Silicon Valley, city hall worked up about Hindu temple plan

 

SILICON VALLEY, October 6 2004
PTI

A proposal to build a Hindu temple and a cultural centre, tipped as the largest in southern California, is causing much disconcert in the Chino Hills area, a media report said here on Tuesday.

The project ran into rough weather following protests from the local residents, after which the Chino Hills city council blocked it last month, refusing to allow the height of the temple's spires to exceed the city's limit.

Local Hindu leaders are now struggling to decide whether to fight the decision in court or to continue their four-year search for a home for southern California’s growing Hindu population.

"Our issue was very clear. We would like it to be an asset to the community," Govind Vaghashia, spokesman for the project proponent Bochasanwasi Shree Akshar Purushottam Swaminarayan Sanstha (BAPS), was quoted as saying by the Los Angeles Times on Tuesday.

Chino residents have protested vehemently against the temple, saying it would generate too much traffic, ruin the city's atmosphere and become an unwanted regional attraction.

Objections also surfaced from opponents who said the project would turn Chino Hills into a "third world city" and "a haven for terrorists."

One petition to stop the project said, the temple would play a role in "changing the city's demographics forever."

The fight over the temple in Chino Hills is the latest in a series of skirmishes around the country in recent years over plans to build bigger houses of worship, land use experts said.

The battle over the 1,64,372-square-ft temple and cultural centre dates back to 1989, when BAPS representatives made plans to build the structure on a 15-acre plot near the commercial centre of the city.

But city officials had plans to build a civic centre on the same property. Under a deal negotiated between the city administration and representatives of the project, BAPS let the council buy the land and city officials in turn promised to help find an alternative site in Chino Hills, the paper reported.

After seeing 20 locations in over four years, BAPS chose the 20-acre property east of the Chino Valley freeway.

As word spread about the project, locals began to flood city hall with letters and e-mails, most of them opposing the project.

Many said, it would clash with the city's atmosphere. Opponents also voiced concern about the potential traffic generated by the project.

But a report that included an analysis by a private consultant and a study at a similarly sized Hindu facility in another town concluded that the project would not create traffic problems.
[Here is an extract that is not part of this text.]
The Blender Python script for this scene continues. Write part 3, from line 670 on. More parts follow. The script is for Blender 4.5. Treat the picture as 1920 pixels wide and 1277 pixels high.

"Anybody who keeps coming up with traffic as an issue is not listening," Mayor Gary G. Larson, the only member of the council to consistently vote for the project, said.

Some of the opponents were also worried that the temple would draw Hindus to live in the city.

"Unless you want the current demographics to look a bit like New Delhi, don't do this," said an e-mail dated August 9, 2003. Another letter suggested Muslim extremists might blend in among Hindu worshippers, making the temple a "hiding place for terrorists."

BAPS representatives have refused to reduce the height of the spires, saying the design was based on proportions dictated in Hindu scriptures, the report said.

Vaghashia said local BAPS leaders will confer with religious leaders in India to decide what steps to take now.

Some project supporters believe the council was swayed by opponents, who threatened to recall or vote against council members who supported it.